Thursday, July 3, 2014
State Law Contraception Mandates and Post-Hobby Lobby Federalism
Susan is correct, of course, that several states (26 by statute and two by administrative ruling according to this from the NCSL; see also this summary from the Guttmacher Institute) require that employers include contraception in prescription drug benefit plans. While some include broad religious exemptions (eg, Texas), others provide no exemption at all (eg, Iowa) or, as in California and NY, an exemption limited in the same terms as the HHS mandate (which I wrote about a couple years ago here). There are ways around such state-law mandates, however, most notably in some circumstances through self-insurance, and part of the impetus for the HHS mandate under the ACA was to require coverage in all employer-provided plans (other than the diminishing grandfathered few or those entitled to the religious exemption) as well as those in the 22 states without a state-law mandate.
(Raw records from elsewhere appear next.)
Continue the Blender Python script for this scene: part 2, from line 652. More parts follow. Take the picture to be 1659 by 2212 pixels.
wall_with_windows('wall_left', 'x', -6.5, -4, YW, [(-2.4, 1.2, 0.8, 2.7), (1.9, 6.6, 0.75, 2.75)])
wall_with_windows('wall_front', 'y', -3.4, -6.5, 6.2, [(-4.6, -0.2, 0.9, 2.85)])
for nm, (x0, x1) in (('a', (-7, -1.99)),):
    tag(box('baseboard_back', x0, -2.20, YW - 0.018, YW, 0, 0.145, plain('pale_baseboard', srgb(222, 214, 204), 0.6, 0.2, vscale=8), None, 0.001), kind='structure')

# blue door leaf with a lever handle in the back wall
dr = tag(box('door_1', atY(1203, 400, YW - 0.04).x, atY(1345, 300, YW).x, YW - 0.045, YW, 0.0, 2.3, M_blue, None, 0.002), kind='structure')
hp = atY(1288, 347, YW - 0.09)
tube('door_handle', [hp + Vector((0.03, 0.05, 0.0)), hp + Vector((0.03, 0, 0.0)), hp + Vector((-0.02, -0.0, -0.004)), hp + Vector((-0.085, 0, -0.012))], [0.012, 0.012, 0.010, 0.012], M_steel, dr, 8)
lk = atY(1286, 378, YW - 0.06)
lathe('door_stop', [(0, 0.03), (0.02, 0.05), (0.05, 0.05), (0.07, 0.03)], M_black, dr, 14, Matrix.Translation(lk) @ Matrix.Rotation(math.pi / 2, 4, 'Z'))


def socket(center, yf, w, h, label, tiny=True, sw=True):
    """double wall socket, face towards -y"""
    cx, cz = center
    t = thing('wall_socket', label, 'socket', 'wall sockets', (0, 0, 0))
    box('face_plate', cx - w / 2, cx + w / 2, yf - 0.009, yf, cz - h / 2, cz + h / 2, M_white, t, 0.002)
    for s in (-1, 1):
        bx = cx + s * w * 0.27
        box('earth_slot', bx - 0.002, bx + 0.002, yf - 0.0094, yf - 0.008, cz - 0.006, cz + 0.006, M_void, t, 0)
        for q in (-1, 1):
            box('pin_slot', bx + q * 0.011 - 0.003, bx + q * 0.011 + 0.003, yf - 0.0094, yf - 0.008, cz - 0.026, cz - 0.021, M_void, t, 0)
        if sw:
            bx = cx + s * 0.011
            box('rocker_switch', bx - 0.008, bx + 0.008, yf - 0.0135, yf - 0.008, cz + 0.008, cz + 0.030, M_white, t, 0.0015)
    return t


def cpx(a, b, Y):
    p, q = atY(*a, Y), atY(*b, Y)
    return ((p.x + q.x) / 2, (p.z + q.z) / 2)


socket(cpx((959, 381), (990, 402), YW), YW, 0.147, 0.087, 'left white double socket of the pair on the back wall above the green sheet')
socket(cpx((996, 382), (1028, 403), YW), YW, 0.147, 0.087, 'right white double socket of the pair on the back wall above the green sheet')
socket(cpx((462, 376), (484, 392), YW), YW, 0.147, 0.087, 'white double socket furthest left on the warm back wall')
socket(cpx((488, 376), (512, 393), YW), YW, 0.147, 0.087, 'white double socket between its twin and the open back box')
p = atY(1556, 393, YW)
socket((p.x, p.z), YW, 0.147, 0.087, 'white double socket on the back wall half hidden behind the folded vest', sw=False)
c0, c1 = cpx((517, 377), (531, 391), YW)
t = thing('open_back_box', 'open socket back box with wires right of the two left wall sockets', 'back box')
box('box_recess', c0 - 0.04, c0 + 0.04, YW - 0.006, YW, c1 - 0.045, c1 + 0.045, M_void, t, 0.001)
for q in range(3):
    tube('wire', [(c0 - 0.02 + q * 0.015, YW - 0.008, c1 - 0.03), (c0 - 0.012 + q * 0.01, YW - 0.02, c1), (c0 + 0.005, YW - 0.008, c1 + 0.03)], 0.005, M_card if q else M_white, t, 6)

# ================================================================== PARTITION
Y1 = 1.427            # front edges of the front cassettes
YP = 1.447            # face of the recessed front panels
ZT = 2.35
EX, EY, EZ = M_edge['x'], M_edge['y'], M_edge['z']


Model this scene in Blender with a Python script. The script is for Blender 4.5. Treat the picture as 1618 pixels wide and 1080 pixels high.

Because RFRA does not apply to the states under Boerne, challenges to state law mandates have to rely directly on the Free Exercise Clause of the First Amendment (with little chance of success, of course), state constitutional free exercise clauses, or state RFRAs. Such challenges--including the challenge (cert petition here) I was part of as an associate at Williams & Connolly ten years ago to the California mandate--have been unsuccessful. (One issue from that petititon that I think has never been fully explored is whether the carving up of what is a sufficiently "religious" institution to qualify for for an exemption poses Larson v. Valente Establishment Clause problems, but that has garnered about as much interest from courts as the argument on the other side that Caldor v. Thornton from the same era implies a broad rule that accommodations raise Establishment Clause problems.) Thus, the point made in this LA Times story that not much will change for many employees post-Hobby Lobby and the likely push in some of the remaining 22 states to enact contraceptive mandates.
Perhaps there are some important doctrinal Justice Kennedy-syle federalism-as-protecting-liberty reasons for this post-Hobby Lobby state of affairs (Howard Wasserman raises similar issues here), as well as an example of Rick Hills's "Westphalian" strategy of substituting conflicts over jurisdiction for conflicts over deeply contested moral questions. Justice Kennedy wrote the decision for the Court in Boerne holding that RFRA was not a congruent and proportional remedy for any state (or local government) religious free exercise violations of § 1 of the Fourteenth Amendment (a then much-criticized narrowing of Congress's § 5 power--times change). The federal government remains limited by RFRA in what it can impose on the nation by statute or regulation (see O Centro and Hobby Lobby). The states, however, can ratchet up or down levels of free exercise protection through interpretation of their state constitutional provisions, enacting state RFRAs, or crafting exemptions (or burdens, see Locke v. Davey), free from federal constitutional (see Smith, which Justice Kennedy joined) or statutory (see Boerne) demands.